─── Material for the task
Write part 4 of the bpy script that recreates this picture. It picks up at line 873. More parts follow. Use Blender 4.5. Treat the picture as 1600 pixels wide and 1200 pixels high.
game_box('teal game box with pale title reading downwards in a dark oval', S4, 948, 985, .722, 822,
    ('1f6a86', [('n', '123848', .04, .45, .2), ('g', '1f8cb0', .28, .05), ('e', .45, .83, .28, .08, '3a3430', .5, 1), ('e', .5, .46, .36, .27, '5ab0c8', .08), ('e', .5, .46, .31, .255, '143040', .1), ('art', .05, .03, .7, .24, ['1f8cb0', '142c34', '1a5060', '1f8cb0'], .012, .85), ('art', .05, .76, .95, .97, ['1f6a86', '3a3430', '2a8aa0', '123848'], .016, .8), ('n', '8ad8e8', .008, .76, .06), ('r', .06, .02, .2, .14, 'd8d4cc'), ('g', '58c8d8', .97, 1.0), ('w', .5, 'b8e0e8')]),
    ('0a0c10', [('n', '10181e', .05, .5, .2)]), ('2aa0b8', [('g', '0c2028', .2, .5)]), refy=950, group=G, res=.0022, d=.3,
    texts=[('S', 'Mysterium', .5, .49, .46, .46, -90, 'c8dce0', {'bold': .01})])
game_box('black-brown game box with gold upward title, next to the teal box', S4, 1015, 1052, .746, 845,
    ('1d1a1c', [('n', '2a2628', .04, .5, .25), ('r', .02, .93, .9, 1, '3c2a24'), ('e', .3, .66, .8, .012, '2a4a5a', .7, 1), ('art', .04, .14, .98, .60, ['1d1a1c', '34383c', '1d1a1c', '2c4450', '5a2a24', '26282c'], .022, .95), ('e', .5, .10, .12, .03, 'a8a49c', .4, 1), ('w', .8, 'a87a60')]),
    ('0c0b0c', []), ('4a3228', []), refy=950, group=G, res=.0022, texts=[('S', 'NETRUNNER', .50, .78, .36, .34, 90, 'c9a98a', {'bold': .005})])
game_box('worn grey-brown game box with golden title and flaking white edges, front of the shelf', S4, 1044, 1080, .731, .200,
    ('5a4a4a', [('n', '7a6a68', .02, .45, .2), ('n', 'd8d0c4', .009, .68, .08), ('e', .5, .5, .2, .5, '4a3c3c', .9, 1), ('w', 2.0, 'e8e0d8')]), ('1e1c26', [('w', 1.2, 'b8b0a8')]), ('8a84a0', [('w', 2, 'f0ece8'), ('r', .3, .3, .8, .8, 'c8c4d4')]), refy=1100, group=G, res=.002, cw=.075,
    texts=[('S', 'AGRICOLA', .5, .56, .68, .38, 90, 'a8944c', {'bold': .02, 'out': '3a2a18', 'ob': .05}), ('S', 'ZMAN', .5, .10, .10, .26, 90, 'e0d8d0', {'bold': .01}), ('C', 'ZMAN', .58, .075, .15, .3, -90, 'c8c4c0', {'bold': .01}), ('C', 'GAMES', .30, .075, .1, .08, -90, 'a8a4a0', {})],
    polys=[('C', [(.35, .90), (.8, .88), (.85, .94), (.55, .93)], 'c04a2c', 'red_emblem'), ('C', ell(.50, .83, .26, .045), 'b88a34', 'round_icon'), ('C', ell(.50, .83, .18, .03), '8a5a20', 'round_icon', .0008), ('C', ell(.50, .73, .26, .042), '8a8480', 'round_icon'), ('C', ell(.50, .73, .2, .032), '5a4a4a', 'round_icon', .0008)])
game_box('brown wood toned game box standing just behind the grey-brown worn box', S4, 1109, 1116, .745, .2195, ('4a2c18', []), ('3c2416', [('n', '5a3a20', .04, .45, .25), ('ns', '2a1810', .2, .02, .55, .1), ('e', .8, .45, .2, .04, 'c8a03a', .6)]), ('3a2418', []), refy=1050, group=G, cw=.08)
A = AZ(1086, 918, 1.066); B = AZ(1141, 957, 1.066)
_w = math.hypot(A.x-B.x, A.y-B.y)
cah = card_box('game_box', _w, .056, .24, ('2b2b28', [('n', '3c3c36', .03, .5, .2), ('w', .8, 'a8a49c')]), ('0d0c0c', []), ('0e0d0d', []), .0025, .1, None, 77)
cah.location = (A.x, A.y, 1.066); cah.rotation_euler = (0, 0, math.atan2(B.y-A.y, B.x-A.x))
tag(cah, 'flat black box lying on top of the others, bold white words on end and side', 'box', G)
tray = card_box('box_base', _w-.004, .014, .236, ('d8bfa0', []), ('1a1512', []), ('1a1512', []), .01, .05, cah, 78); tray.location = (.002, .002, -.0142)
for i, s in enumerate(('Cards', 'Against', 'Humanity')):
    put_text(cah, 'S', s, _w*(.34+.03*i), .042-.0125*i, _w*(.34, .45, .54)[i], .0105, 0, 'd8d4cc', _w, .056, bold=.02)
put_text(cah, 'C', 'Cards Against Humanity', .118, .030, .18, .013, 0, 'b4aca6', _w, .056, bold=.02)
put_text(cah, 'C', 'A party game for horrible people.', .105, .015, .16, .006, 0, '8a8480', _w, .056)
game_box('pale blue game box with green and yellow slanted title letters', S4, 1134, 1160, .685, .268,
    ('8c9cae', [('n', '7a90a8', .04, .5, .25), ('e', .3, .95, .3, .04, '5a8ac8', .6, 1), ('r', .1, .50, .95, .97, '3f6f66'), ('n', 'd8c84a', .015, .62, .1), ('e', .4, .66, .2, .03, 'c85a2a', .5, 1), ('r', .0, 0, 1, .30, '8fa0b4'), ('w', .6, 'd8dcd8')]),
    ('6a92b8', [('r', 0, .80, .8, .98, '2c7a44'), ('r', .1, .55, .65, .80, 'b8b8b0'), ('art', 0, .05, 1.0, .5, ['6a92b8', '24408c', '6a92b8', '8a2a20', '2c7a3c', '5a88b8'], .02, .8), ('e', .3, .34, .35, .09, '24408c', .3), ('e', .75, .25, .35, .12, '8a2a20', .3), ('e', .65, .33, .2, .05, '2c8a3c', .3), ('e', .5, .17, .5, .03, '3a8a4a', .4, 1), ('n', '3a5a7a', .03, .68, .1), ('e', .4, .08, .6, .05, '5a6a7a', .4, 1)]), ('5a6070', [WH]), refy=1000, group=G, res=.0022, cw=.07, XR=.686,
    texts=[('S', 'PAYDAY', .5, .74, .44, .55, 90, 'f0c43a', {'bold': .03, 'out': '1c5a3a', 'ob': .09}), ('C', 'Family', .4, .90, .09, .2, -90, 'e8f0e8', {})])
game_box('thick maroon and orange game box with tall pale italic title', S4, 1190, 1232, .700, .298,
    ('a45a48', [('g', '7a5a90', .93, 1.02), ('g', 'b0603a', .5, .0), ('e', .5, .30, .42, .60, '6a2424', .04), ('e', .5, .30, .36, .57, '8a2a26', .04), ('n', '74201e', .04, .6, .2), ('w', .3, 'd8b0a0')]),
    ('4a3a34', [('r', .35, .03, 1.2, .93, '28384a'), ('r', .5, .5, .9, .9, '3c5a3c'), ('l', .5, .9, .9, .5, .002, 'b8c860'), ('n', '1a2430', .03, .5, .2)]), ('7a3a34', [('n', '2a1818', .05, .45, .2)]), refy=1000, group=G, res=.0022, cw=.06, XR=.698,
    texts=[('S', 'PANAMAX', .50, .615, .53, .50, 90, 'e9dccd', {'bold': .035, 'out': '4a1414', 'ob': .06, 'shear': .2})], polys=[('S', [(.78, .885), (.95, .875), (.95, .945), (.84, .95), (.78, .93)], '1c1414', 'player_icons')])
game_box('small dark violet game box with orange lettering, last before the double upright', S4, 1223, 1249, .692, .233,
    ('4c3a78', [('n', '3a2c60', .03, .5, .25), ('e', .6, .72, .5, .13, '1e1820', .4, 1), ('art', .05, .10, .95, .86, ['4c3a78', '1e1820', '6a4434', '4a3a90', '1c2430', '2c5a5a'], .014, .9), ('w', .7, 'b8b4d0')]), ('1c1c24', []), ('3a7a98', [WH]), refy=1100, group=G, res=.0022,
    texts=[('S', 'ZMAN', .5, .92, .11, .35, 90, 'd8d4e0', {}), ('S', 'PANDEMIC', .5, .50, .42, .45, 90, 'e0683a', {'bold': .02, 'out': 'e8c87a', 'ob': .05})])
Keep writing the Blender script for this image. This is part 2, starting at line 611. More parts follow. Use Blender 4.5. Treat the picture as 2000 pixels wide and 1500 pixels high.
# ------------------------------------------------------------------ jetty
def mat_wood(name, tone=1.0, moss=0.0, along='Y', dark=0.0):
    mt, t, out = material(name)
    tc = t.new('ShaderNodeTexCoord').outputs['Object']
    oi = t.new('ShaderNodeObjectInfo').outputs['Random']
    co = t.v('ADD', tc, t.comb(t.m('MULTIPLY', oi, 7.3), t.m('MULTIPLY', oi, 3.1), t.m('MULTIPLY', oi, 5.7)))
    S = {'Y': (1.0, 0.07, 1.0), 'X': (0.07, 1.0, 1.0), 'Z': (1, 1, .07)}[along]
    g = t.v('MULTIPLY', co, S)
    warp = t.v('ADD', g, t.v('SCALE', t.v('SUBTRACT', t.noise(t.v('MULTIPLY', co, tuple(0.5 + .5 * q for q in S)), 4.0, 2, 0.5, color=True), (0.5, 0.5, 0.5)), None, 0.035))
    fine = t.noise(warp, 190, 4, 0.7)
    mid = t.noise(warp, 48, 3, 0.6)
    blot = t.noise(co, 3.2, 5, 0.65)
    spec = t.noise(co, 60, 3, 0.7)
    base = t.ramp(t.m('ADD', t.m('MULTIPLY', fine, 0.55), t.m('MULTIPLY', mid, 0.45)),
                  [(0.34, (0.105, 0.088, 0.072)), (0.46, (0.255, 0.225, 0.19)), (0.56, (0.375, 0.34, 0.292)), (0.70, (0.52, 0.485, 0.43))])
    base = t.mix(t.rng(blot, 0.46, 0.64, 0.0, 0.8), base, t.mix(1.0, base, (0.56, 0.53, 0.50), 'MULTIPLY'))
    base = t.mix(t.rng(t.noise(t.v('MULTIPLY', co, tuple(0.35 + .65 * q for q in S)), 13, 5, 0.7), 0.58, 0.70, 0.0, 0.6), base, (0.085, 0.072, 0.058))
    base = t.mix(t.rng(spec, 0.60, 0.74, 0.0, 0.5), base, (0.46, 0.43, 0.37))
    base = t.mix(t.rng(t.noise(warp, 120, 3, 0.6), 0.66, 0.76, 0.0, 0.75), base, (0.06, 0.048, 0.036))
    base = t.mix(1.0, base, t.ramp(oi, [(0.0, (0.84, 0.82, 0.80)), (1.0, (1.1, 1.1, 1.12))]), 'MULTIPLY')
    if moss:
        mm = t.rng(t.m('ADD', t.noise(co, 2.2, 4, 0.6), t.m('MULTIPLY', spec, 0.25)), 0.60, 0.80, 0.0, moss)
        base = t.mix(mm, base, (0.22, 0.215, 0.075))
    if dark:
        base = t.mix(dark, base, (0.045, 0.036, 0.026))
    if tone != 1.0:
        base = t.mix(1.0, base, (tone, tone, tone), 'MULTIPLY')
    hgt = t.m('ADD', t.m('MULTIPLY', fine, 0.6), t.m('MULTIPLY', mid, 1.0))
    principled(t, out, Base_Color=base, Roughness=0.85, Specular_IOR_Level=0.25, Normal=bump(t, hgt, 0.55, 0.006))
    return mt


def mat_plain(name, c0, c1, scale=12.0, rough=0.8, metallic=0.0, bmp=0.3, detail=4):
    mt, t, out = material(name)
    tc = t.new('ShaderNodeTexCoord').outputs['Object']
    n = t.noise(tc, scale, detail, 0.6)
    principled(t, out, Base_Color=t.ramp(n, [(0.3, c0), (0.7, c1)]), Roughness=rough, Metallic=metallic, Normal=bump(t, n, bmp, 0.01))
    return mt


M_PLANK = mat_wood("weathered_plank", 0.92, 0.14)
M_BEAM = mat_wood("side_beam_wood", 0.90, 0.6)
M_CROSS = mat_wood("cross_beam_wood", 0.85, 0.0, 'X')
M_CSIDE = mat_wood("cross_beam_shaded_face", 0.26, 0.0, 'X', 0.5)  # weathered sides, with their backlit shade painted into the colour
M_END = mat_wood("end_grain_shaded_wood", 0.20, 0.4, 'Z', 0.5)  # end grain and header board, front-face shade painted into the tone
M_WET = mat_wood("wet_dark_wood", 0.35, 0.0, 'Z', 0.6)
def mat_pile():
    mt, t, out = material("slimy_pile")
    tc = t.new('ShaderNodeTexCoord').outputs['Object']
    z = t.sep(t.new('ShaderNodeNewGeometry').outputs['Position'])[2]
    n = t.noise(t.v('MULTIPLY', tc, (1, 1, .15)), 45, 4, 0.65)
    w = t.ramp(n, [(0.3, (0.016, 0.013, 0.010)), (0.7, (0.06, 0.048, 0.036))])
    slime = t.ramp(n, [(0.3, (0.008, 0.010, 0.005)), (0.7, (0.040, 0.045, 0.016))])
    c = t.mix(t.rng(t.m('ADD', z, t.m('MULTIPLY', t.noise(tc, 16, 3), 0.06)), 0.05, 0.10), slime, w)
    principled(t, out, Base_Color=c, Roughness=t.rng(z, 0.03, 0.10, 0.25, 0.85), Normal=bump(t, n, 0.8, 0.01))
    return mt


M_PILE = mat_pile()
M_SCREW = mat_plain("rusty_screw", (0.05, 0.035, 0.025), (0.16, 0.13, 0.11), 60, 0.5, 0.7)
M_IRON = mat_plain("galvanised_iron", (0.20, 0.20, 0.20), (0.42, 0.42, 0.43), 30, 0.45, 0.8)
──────
_Task to carry out_: Search the lines above for the string "parts" and copy each line that has it.

_Correct result_:
Write part 4 of the bpy script that recreates this picture. It picks up at line 873. More parts follow. Use Blender 4.5. Treat the picture as 1600 pixels wide and 1200 pixels high.
Keep writing the Blender script for this image. This is part 2, starting at line 611. More parts follow. Use Blender 4.5. Treat the picture as 2000 pixels wide and 1500 pixels high.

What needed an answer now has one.